Where Does the Money Go?

So how will the new money devoted to K-12 education be spent? John Milburn looks at some possibilities.

Schools ponder funding possibilities

Associated Press Writer
John Milburn
May 17, 2006
Milburn mentions that “the state will spend more than $3.25 billion during the next school year on K-12 education.”

With roughly 460,000 students enrolled in public schools, that’s over $7,500 per pupil, in state money alone. Even with only 20 students per class–admittedly a number we are pulling out of hat–that’s $150,000 per classroom.

The highest paid teachers, according to the state’s Comparative Finance and Performance System, were in Shawnee Mission, with an average compensation (pay, benefits, supplemental pay) of $56,543 per teacher.

Where does the rest of the money go?

The article mentions one parent who fears that teachers in Pittsburgh won’t have enough to live on.
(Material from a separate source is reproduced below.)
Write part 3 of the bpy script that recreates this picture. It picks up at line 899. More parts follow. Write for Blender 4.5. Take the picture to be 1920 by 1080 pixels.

Yet the CFPS says that the average teacher package in USD 250 is $45,737 per year.

According to the U.S. Census Bureau, the average value of an owner-occupied house in Crawford County was $54,000 in 2000. In 1999, per-person income was $16,245, and median household income in 1999 was $29,405.

”Some of them can’t afford to be a teacher,” said Fields, co-president of Westside’s PTO. ”If we are going to have teachers who care about the children, we need to pay them.’